Spandau Ballet Singer Furnishes Win For Discredited Singapore Quiz Contestant
I know this much is true: Spandau Ballet stands for justice. The Guardian reports that a radio quiz contestant in Singapore who was disqualified for allegedly mispronouncing Tony Hadley’s name has gotten his well-deserved prize money — after some intervention from the Spandau Ballet singer himself.
It all started with the Celebrity Name Drop on Singaporean radio station Gold 905. Fourteen celebrities each say one word of the phrase “Gold 9-0-5, the station that sounds good, and makes you feel good.” Whoever can identify all 14 correctly — after some trial and error and paying attention to other listeners’ answers and scores — wins $10,000.
Muhammad Shalehan, a 32-year-old worker on Singapore’s underground railway, paid attention. And on 4/21, he called in with his answer: “Tony Hadley. Madonna. Maggie Wheeler. Ellen DeGeneres. Jim Carrey. George Clooney. David Bowie. Belinda Carlisle. Julie Andrews. Lionel Richie. Stevie Wonder. Meryl Streep. Michael Buble. Rebecca Lim.”
He was told that he had gotten 13 out of 14 names correct. But a few weeks later, someone else called in and won the contest — with exactly the same answers. And when listeners pointed this fact out on Facebook, the station claimed that Shalehan had mispronounced Tony Hadley’s name.
“The rules of the game requires callers to pronounce the celebrities’ name accurately,” they wrote. “In the case of Shalehan, he mispronounced Tony Hadley.” And when Shalehan emailed the station back, they said that they had “reviewed the relevant audio clip of your call and our decisions remains final.”
As a last-ditch Hail Mary effort, Shalehan decided to email Hadley himself (well, his manager). “A normal citizen from Singapore needs your dear help Mr Tony Hadley,” read the subject line. “I wasn’t expecting at all for him to reply,” Shalehan told the BBC. “I would have thought Tony Hadley had better things to do than reply to me.”
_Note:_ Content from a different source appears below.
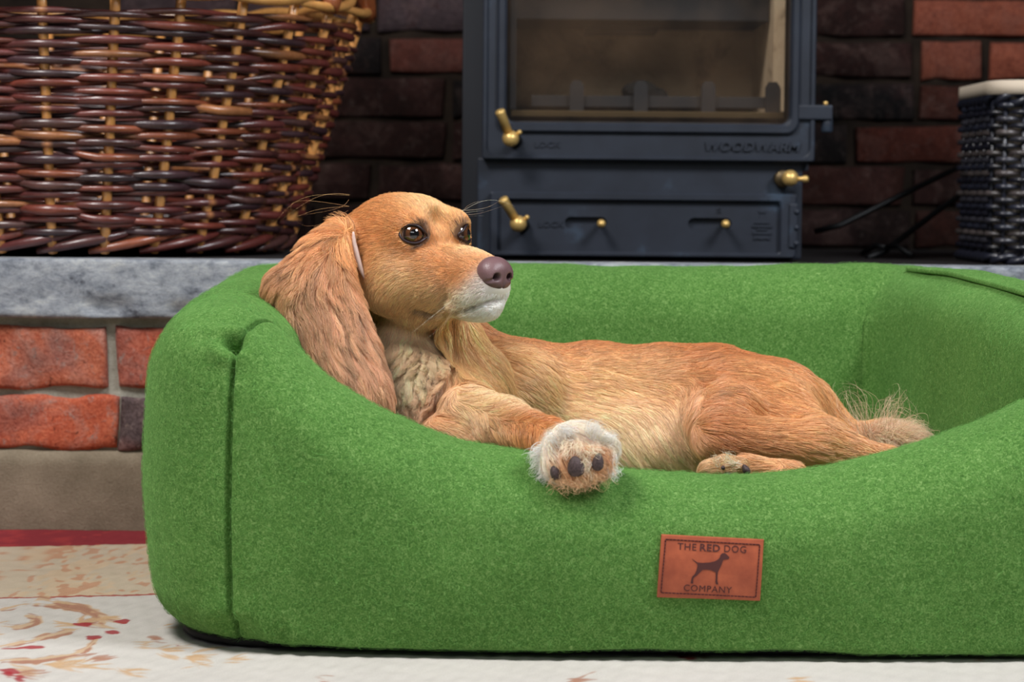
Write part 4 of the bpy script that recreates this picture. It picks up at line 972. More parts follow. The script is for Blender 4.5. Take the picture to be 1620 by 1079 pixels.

Apparently not! (Thanks, quarantine.) Because a few days later, Shalehan received a video message from Hadley. “I’ve listened back to the tape, and as far as I’m concerned, you pronounced my name absolutely correctly,” he said. “You might have had a slight accent, but as far as I’m concerned, you said my name correctly, so you should be entitled to whatever the prize was.”
“I did listen to it several times, just to be really, really sure,” Hadley tells the BBC. “And I thought — hold on, this guy is really genuine, it’s a lot of money, he’s done incredibly well to get to that point…To penalise him on a… well it wasn’t even a mispronunciation. So that’s why I said in my video — I’m going to back this guy.”
At first, the station refused to budge, even after Hadley’s video. Once the BBC got in touch with the station, which is owned by Mediacorp, they decided to offer Shalehan $5000 as a “token of appreciation for his exceptional commitment to the contest and loyal support for Gold 905.”
But Shalehan persisted. And today, the station finally agreed to pay the full amount and fund a shopping trip for Shalehan. “10k is a lot to a normal person like me. That is why I put in enormous effort,” Shalehan said. “Justice has been served. That’s the most important thing.”